Doppelgänger
I very much enjoyed What in Me Is Dark: The Revolutionary Afterlife of Paradise Lost by Orlando Reade, and wish I had been able to read it before I wrote my own book on the poem. I definitely would’ve stolen some references. I am especially grieved that until reading Reade’s book I did not know about the Mistick Crewe of Comus.
Reading What In Me Is Dark was, for me, slightly disorienting. Not always in an unpleasant way — it was fun to see someone reflect on the many of the same readers of the poem I did, often using the same quotations, but deploy them in service to a different argument. Or a somewhat different argument. My book is about the reception history of Paradise Lost as a religious text and Reade’s is about its reception as a political text, but those categories are slippery, indeed radically unstable, and nowhere more so then in Milton’s great poem.
The fundamental problem can be put, perhaps reductively but I hope usefully, thus:
Paradise Lost is a poem written in defense of the Christian God: “To justify the ways of God to man”; Satan in Paradise Lost rebels against a sovereign whom he believes to be a tyrant and usurper, and speaks passionately and articulately against that tyranny and in favor of his own cause; Milton, in addition to being a poet, was a political figure who rebelled against a sovereign whom he believed to be a tyrant and usurper, and spoke passionately and articulately against that tyranny and in favor of his own cause; Therefore the language that Satan uses in the poem often closely corresponds to the language Milton uses in his political tracts, even though Milton believes that Satan is wrong in every respect.This state of affairs generates and sustains an instability in the reader’s mind, a sense that almost every statement by almost every character in the poem can be interpreted in two opposing ways. (Note that this does not happen when people read Milton’s political tracts, since is he speaking there in his own voice: it is when he writes speeches for others that the slippage begins.) We try to define the difference between legitimate and illegitimate authority; between the absolute obedience we owe to God — if we know who God is — and the conditional authority we owe to political authorities, who may or may not have been give their place by God. We try to parse these complexities and soon enough find ourselves, like the demons in Paradise Lost inclined towards philosophical and theological disputation, “in wand’ring mazes lost.”

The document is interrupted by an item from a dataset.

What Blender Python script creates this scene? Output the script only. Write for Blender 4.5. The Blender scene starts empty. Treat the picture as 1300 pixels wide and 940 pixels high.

It is noteworthy that, as Reade points out, “the part of the poem most often used by revolutionaries is Satan’s glittering speeches.” That slippage makes it possible for James Redpath, the anti-slavery activist who is the protagonist of one of Reade’s chapters, in writing an editorial for The Weekly Anglo-African, to find “an ingenious solution to the problem of identifying one’s own cause with Satan. Redpath … took Satan’s rhetoric, called it God’s, and put it in the mouths of Union cannons. This allowed him to recruit Milton’s epic poem for the abolitionist struggle.”
One good reason to read What In Me Is Dark is to see the astonishingly wide range of uses to which Paradise Lost has been put, and if I may be so bold I will add that it’s a reason to read my book as well. As I told Phil Christman, the poem is astonishingly generative: people can’t seem to read it without commenting on it, putting it to use. And as Reade’s story demonstrates, outside of its place in the syllabi of English literature classes, it is a book that people have often, as David Copperfield says about his own childhood reading, read “as if for life.” (Kenneth Burke called this “Literature as Equipment for Living.”)
Reade’s last chapter is about teaching Paradise Lost, and other things, to prisoners — that is, to people who aren’t reading for status or approval but for what they can use:
As the semester went on, I poured more and more time into the class, hoping to arrive at some new understanding by the end. When that came, I was exhausted and uncertain what conclusion we had reached. But the students had taught me to see something that I only realised in retrospect. As we looked at the literature of the past, they were respectful but not reverential. They weren’t reading in an abstract, academic way, they were reading in the context of their whole lives, as something that might help to explain why we had ended up where we were, and this was why they couldn’t relinquish the idea that poetry had something to do with the inequalities of the modern world.
Trying to sum up his “new understanding,” Reade says: “To see that is to want to read disobediently. Reading disobediently might, paradoxically, be the best way to honour Milton’s work…. [R]eading disobediently is a way of relating to the past, not as a burden but as a new beginning.”
Maybe. But I think Milton would have a stern response to this, and it would begin with a question: What or whom are you disobeying? Presumably this would not be something to read disobediently:
And the same, Milton would say, is true of God’s prohibition on eating fruit from the Tree of the Knowledge of Good and Evil. To read that disobediently is to die.
“Read disobediently” cannot be a categorical imperative: context is all. In order to make a sound judgment, we must know who issues the commandment — and who receives it. For Milton, it was an absolute duty to disobey King Charles and an absolute sin to disobey God. You may disagree on those particulars. But constant disobedience is never an option, for any of us. You’re gonna have to serve somebody.